The Horse That Won't Stand Tied

The Horse That Won't Stand Tied
Photo by Rodrigo de Mendoza / Unsplash

I'll be honest - sitting still is not in my nature. Everything I've ever attained I gained through sheer force of will, which I have in spades.

And right now, what's being asked of me is to do...nothing.

I have about half a dozen projects itching to launch that I'm just sitting on.

I built a new community in January that is sitting empty because the time is not right.

I've drawn, I don't know, dozens of tarot draws over the past couple of months that all say the same thing, no matter how I try to sidestep:

Megan, there is nothing to do now but wait.

As I was yet again struggling with this today (all day, every day, to be clear, it's exhausting fighting NOTHING), I reflected on how growing up with horses, we trained them to patience by tying them up for increasing amounts of time.

Some were fairly docile about it. Some, like Ranger, a stud I owned as a teenager, fought relentlessly, for weeks, digging ruts into the ground I could just about lie down in.
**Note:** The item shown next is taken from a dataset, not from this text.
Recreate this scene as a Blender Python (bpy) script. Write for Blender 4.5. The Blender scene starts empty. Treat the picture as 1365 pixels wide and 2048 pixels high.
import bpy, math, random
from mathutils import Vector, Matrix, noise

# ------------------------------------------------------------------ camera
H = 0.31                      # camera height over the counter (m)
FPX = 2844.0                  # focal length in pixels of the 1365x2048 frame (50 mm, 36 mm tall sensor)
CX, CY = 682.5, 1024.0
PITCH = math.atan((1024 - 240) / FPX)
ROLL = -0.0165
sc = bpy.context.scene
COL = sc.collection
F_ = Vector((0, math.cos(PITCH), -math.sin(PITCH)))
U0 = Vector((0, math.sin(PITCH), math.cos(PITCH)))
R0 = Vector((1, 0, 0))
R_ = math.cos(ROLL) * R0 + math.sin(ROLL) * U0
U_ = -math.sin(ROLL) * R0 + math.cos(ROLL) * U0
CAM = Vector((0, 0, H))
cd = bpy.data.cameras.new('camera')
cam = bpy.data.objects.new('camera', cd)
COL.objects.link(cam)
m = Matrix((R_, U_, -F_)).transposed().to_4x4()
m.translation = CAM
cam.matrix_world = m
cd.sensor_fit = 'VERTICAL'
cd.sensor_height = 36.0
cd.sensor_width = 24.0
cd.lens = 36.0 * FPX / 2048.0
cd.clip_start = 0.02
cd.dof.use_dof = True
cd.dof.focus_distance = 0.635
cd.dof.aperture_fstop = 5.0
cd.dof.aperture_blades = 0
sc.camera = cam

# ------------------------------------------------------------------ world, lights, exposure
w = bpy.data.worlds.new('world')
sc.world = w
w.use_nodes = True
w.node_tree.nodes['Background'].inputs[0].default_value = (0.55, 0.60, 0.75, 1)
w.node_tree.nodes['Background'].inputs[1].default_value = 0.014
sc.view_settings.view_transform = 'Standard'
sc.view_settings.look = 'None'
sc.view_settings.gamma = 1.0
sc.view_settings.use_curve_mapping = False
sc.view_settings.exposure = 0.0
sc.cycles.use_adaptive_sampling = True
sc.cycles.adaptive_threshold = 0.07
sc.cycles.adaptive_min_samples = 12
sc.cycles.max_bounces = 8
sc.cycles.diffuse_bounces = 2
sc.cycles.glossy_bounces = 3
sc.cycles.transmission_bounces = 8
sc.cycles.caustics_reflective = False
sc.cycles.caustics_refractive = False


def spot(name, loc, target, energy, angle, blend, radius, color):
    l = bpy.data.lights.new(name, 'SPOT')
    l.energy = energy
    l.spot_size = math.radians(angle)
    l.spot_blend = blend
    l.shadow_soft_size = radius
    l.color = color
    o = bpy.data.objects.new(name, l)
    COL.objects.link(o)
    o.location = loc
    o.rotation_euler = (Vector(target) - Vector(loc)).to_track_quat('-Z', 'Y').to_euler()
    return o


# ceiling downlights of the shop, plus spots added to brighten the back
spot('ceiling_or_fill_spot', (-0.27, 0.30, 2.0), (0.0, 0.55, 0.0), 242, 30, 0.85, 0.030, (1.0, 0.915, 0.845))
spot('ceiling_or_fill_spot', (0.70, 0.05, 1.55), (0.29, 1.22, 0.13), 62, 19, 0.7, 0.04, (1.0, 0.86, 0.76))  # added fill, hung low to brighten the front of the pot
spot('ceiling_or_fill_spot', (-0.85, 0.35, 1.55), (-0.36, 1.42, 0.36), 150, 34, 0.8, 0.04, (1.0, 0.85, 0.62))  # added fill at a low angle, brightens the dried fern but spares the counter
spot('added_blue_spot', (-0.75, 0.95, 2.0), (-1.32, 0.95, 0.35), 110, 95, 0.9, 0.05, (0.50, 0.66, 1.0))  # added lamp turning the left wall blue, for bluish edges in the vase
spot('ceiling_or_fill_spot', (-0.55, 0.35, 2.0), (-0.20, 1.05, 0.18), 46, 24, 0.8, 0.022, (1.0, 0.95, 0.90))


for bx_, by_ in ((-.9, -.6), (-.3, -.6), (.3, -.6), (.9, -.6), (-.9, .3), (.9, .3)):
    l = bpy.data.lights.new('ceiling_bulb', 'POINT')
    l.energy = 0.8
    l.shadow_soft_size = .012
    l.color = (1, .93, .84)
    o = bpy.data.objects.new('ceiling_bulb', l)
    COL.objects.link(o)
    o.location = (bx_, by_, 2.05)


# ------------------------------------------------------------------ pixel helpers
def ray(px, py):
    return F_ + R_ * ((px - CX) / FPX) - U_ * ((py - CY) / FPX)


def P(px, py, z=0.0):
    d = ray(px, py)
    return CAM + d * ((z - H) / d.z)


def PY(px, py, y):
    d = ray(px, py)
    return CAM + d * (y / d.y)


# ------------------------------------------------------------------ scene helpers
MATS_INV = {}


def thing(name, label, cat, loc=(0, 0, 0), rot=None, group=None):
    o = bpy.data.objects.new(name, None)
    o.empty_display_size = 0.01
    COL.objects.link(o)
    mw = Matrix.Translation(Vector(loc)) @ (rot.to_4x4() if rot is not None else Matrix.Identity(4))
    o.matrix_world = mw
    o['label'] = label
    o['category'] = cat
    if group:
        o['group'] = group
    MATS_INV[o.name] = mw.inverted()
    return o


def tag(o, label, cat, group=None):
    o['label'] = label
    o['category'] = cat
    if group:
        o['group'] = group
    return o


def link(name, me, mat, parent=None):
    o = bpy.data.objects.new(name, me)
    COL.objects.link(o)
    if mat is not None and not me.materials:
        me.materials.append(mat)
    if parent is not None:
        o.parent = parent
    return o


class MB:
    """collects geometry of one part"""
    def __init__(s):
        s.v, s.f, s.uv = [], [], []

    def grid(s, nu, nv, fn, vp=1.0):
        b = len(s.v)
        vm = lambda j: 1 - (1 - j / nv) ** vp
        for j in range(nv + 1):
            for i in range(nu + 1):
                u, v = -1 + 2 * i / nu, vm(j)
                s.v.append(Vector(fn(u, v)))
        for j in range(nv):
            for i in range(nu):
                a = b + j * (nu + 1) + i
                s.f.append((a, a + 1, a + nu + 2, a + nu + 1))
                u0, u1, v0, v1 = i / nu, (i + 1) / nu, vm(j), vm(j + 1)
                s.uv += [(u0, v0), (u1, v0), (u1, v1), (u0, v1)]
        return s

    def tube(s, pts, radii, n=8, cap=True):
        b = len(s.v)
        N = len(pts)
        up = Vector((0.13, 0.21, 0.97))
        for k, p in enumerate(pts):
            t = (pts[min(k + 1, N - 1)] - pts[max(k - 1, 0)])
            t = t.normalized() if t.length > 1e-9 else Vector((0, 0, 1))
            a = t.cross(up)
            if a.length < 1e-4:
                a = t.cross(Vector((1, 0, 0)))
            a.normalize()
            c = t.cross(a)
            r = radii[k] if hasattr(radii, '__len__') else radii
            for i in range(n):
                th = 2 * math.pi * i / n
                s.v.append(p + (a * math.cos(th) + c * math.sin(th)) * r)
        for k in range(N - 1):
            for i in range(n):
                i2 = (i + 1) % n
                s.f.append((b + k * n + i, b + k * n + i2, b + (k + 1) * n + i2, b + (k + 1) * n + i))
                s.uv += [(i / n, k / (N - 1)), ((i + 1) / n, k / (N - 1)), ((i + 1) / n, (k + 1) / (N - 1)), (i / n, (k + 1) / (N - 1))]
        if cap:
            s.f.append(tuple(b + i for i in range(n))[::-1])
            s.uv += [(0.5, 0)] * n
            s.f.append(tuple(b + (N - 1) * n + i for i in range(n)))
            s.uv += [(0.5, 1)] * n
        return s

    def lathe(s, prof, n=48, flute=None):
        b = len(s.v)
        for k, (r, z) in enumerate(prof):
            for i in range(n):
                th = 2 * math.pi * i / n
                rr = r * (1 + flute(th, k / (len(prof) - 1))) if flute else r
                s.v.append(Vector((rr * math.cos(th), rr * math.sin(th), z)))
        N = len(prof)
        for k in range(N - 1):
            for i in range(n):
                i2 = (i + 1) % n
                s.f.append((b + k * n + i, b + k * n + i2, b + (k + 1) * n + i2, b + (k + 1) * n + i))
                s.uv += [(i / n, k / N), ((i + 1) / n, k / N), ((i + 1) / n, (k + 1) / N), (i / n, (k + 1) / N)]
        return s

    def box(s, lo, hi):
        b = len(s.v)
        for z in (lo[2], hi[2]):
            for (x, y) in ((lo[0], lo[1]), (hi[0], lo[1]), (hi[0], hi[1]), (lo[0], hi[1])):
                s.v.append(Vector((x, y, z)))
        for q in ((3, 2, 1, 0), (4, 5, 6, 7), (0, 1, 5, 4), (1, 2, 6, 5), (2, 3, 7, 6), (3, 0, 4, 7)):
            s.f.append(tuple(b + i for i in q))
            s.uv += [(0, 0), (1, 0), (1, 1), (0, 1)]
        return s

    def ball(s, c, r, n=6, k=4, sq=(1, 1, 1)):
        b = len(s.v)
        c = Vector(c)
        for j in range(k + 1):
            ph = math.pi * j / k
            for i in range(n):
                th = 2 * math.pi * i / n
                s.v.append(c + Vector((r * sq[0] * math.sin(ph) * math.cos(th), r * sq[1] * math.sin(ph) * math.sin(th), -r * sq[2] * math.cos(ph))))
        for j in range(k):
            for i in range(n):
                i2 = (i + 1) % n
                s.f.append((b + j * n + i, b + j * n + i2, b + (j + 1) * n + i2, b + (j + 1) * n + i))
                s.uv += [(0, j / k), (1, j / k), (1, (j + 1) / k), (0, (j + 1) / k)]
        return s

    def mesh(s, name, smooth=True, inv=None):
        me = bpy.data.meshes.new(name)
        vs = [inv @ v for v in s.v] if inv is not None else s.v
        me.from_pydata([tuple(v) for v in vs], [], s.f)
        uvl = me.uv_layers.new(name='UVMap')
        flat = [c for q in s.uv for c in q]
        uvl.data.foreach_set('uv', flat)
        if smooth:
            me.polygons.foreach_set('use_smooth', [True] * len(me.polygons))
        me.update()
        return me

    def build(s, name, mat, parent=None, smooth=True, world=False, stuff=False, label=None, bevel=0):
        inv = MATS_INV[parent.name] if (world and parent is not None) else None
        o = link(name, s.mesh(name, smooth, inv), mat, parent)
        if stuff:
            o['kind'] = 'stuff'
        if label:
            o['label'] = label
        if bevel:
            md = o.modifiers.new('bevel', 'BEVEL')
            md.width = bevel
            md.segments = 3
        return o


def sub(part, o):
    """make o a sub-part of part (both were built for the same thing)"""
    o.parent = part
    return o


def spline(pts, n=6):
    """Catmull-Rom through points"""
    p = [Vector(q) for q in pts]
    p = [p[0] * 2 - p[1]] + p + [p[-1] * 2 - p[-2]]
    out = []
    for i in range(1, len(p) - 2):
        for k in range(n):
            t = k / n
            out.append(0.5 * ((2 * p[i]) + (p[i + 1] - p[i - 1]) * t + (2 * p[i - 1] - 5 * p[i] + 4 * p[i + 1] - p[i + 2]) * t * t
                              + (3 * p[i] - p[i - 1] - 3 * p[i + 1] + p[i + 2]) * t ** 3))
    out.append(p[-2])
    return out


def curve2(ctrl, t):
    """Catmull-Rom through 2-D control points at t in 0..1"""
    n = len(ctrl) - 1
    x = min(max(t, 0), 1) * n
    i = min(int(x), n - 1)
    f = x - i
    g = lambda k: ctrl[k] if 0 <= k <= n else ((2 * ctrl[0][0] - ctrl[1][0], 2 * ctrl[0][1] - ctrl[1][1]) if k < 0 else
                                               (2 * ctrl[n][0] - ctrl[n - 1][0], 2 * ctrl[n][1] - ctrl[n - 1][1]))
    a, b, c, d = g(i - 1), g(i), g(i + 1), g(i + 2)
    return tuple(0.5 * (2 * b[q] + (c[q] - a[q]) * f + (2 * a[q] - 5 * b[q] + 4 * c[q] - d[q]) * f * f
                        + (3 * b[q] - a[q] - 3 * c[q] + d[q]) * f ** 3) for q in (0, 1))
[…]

I'm Ranger right now. Standing tied, fighting with all my might, even while I know:

  1. Whatever is on the other side of this will be good and desirable
  2. The only way out is through
  3. I'm prolonging my own agony by resisting

Yet I cannot conceptualize what "do nothing" looks like.
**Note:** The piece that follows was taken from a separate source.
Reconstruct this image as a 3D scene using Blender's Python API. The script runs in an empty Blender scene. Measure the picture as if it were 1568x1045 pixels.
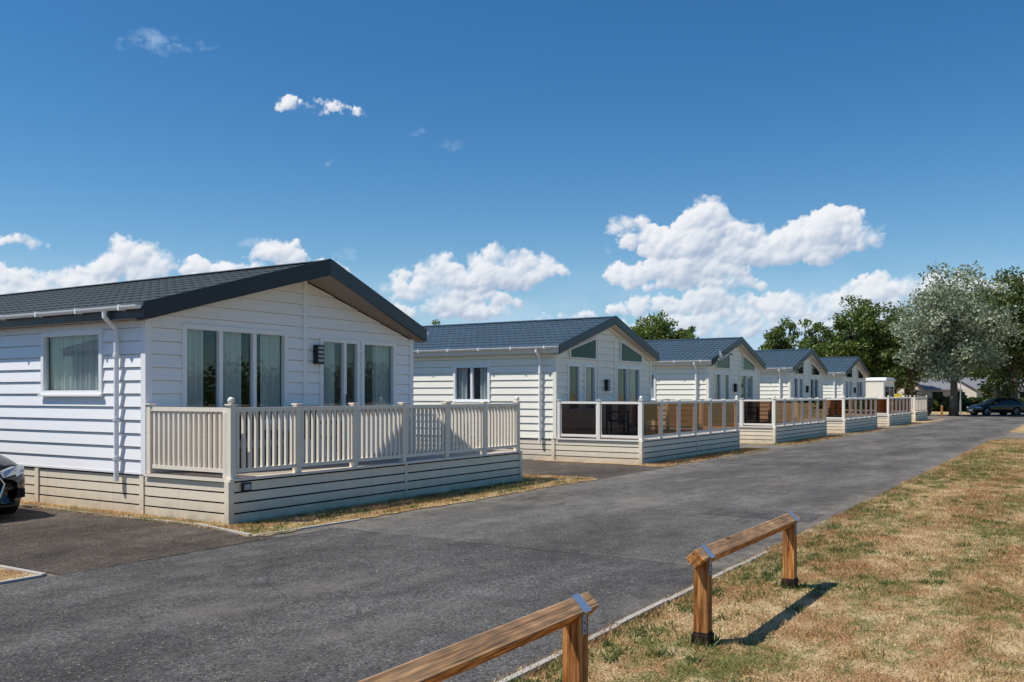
import bpy, math, random
import numpy as np
from mathutils import Vector, Matrix
random.seed(7); np.random.seed(7)
S = bpy.context.scene
COL = S.collection

# ------------------------------------------------------------ node helpers
def newmat(name):
    m = bpy.data.materials.new(name); m.use_nodes = True
    nt = m.node_tree
    for n in list(nt.nodes): nt.nodes.remove(n)
    out = nt.nodes.new('ShaderNodeOutputMaterial')
    return m, nt, out
def N(nt, t, **kw):
    n = nt.nodes.new(t)
    for k, v in kw.items(): setattr(n, k, v)
    return n
def link(nt, a, b): nt.links.new(a, b)
def noise(nt, vec, scale, detail=4, rough=.55):
    n = N(nt, 'ShaderNodeTexNoise'); n.inputs['Scale'].default_value = scale
    n.inputs['Detail'].default_value = detail; n.inputs['Roughness'].default_value = rough
    if vec is not None: link(nt, vec, n.inputs['Vector'])
    return n.outputs['Fac']
def ramp(nt, fac, stops):
    r = N(nt, 'ShaderNodeValToRGB'); cr = r.color_ramp
    while len(cr.elements) < len(stops): cr.elements.new(.5)
    for e, (p, c) in zip(cr.elements, stops):
        e.position = p; e.color = (c[0], c[1], c[2], 1) if hasattr(c, '__len__') else (c, c, c, 1)
    link(nt, fac, r.inputs[0]); return r.outputs['Color']
def mixc(nt, fac, a, b, mode='MIX'):
    m = N(nt, 'ShaderNodeMix', data_type='RGBA', blend_type=mode)
    for s, v in ((m.inputs[0], fac), (m.inputs[6], a), (m.inputs[7], b)):
        if hasattr(v, 'links'): link(nt, v, s)
        elif hasattr(v, '__len__'): s.default_value = (v[0], v[1], v[2], 1)
        else: s.default_value = v
    return m.outputs[2]
def math_(nt, op, a, b=0.0, clamp=False):
    m = N(nt, 'ShaderNodeMath', operation=op); m.use_clamp = clamp
    for s, v in ((m.inputs[0], a), (m.inputs[1], b)):
        if hasattr(v, 'links'): link(nt, v, s)
        else: s.default_value = v
    return m.outputs[0]
def pos(nt): return N(nt, 'ShaderNodeNewGeometry').outputs['Position']
def vscale(nt, v, s):
    m = N(nt, 'ShaderNodeVectorMath', operation='MULTIPLY'); link(nt, v, m.inputs[0])
    m.inputs[1].default_value = s; return m.outputs[0]
def bsdf(nt, out, color, rough=.6, metal=0., bump=None, bstr=.3, bdist=.01, spec=.5):
    b = N(nt, 'ShaderNodeBsdfPrincipled')
    if hasattr(color, 'links'): link(nt, color, b.inputs['Base Color'])
    else: b.inputs['Base Color'].default_value = (*color, 1)
    if hasattr(rough, 'links'): link(nt, rough, b.inputs['Roughness'])
    else: b.inputs['Roughness'].default_value = rough
    b.inputs['Metallic'].default_value = metal
    b.inputs['Specular IOR Level'].default_value = spec
    if bump is not None:
        bn = N(nt, 'ShaderNodeBump'); bn.inputs['Strength'].default_value = bstr
        bn.inputs['Distance'].default_value = bdist
        link(nt, bump, bn.inputs['Height']); link(nt, bn.outputs[0], b.inputs['Normal'])
    link(nt, b.outputs[0], out.inputs['Surface']); return b

def painted(name, col, rough=.45, var=.12, spec=.4, grime=0.):
    m, nt, out = newmat(name); p = pos(nt)
    n1 = noise(nt, p, 1.7, 4); n2 = noise(nt, vscale(nt, p, (3, 3, 30)), 1.0, 2)
    c = mixc(nt, math_(nt, 'MULTIPLY', n1, var * 2, True), col, tuple(x * .72 for x in col))
    c = mixc(nt, math_(nt, 'MULTIPLY', n2, var, True), c, (col[0] * .7, col[1] * .66, col[2] * .58))
    if grime:
        s = N(nt, 'ShaderNodeSeparateXYZ'); link(nt, p, s.inputs[0])
        lo = math_(nt, 'SUBTRACT', .32, s.outputs[2], True)
        lo = math_(nt, 'MULTIPLY', lo, math_(nt, 'MULTIPLY', noise(nt, p, 5, 4), 4 * grime), True)
        c = mixc(nt, lo, c, (.30, .25, .18))
        st = ramp(nt, noise(nt, vscale(nt, p, (9, 9, .5)), 1.5, 3), [(.55, 0.), (.75, .35 * grime)])
        c = mixc(nt, st, c, tuple(x * .55 for x in col))
    bsdf(nt, out, c, rough, spec=spec); return m
def plain(name, col, rough=.5, metal=0., spec=.5):
    m, nt, out = newmat(name); p = pos(nt)
    c = mixc(nt, noise(nt, p, 6, 3), tuple(x * .85 for x in col), tuple(min(1, x * 1.12) for x in col))
    bsdf(nt, out, c, rough, metal, spec=spec); return m
def glass(name, tint, refl=1.0, base=.04):
    m, nt, out = newmat(name)
    tr = N(nt, 'ShaderNodeBsdfTransparent'); tr.inputs[0].default_value = (*tint, 1)
    gl = N(nt, 'ShaderNodeBsdfGlossy'); gl.inputs['Roughness'].default_value = .01
    gl.inputs[0].default_value = (.95, .97, 1, 1)
    g = N(nt, 'ShaderNodeNewGeometry'); dt = N(nt, 'ShaderNodeVectorMath', operation='DOT_PRODUCT')
    link(nt, g.outputs['Normal'], dt.inputs[0]); link(nt, g.outputs['Incoming'], dt.inputs[1])
    c = math_(nt, 'SUBTRACT', 1.0, math_(nt, 'ABSOLUTE', dt.outputs['Value']), True)
    f = math_(nt, 'ADD', math_(nt, 'MULTIPLY', math_(nt, 'POWER', c, 5.0), refl), base, True)
    mx = N(nt, 'ShaderNodeMixShader'); link(nt, f, mx.inputs[0])
    link(nt, tr.outputs[0], mx.inputs[1]); link(nt, gl.outputs[0], mx.inputs[2])
    link(nt, mx.outputs[0], out.inputs['Surface']); return m

def asphalt(name, tint, dark, dust=0.):
    m, nt, out = newmat(name); p = pos(nt)
    big = noise(nt, vscale(nt, p, (.28, .8, 1)), .9, 6, .65)
    fine = noise(nt, p, 48, 3, .85)
    mid = noise(nt, p, 3.2, 5, .7)
    c = ramp(nt, big, [(.32, tuple(t * dark * .62 for t in tint)), (.5, tuple(t * dark for t in tint)), (.66, tuple(t * dark * 1.45 for t in tint))])
    c = mixc(nt, .8, c, ramp(nt, fine, [(.36, .10), (.5, .5), (.63, 1.0)]), 'OVERLAY')
    c = mixc(nt, .4, c, ramp(nt, mid, [(.32, .25), (.68, .75)]), 'OVERLAY')
    wr = ramp(nt, noise(nt, vscale(nt, p, (.5, 1, 1)), .55, 6, .75), [(.53, 0.), (.66, .55)])
    c = mixc(nt, wr, c, (tint[0] * dark * 2.1, tint[1] * dark * 1.95, tint[2] * dark * 1.75))
    if dust:   # sandy grit washed to the two road edges
        s = N(nt, 'ShaderNodeSeparateXYZ'); link(nt, p, s.inputs[0])
        e = math_(nt, 'SUBTRACT', math_(nt, 'ABSOLUTE', math_(nt, 'SUBTRACT', s.outputs[1], 5.55)), 2.0, True)
        e = math_(nt, 'MULTIPLY', math_(nt, 'MULTIPLY', e, 1.2, True), ramp(nt, noise(nt, p, 2.6, 6, .75), [(.42, 0.), (.66, dust)]))
        c = mixc(nt, e, c, (.36, .30, .215))
        # old oil and tyre stains
        st = ramp(nt, noise(nt, vscale(nt, p, (.9, 1.3, 1)), 1.1, 4, .6), [(.30, .5), (.38, 0.)])
        c = mixc(nt, st, c, (.04, .038, .036))
    vo = N(nt, 'ShaderNodeTexVoronoi'); vo.inputs['Scale'].default_value = 24; link(nt, p, vo.inputs['Vector'])
    st = math_(nt, 'LESS_THAN', vo.outputs['Distance'], .15)
    st = math_(nt, 'MULTIPLY', st, math_(nt, 'GREATER_THAN', mid, .5))
    c = mixc(nt, math_(nt, 'MULTIPLY', st, .8), c, (.42, .38, .31))
    bsdf(nt, out, c, .92, bump=fine, bstr=.8, bdist=.012, spec=.15); return m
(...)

I built an empire through sheer grit and refusal to back down.

Give me an enemy to battle, be it a crazy neighbor or the unmet informational needs of a goat community, and I am unstoppable.

Yet standing still is turning out to be the hardest thing I've ever done.

There's a lesson in there for all of us, I'm sure.

I'll let you know if I manage to survive this long enough to find out. 😆

Meanwhile, my head is tossing and my feet stamping and either the rope or the human is going to give out soon.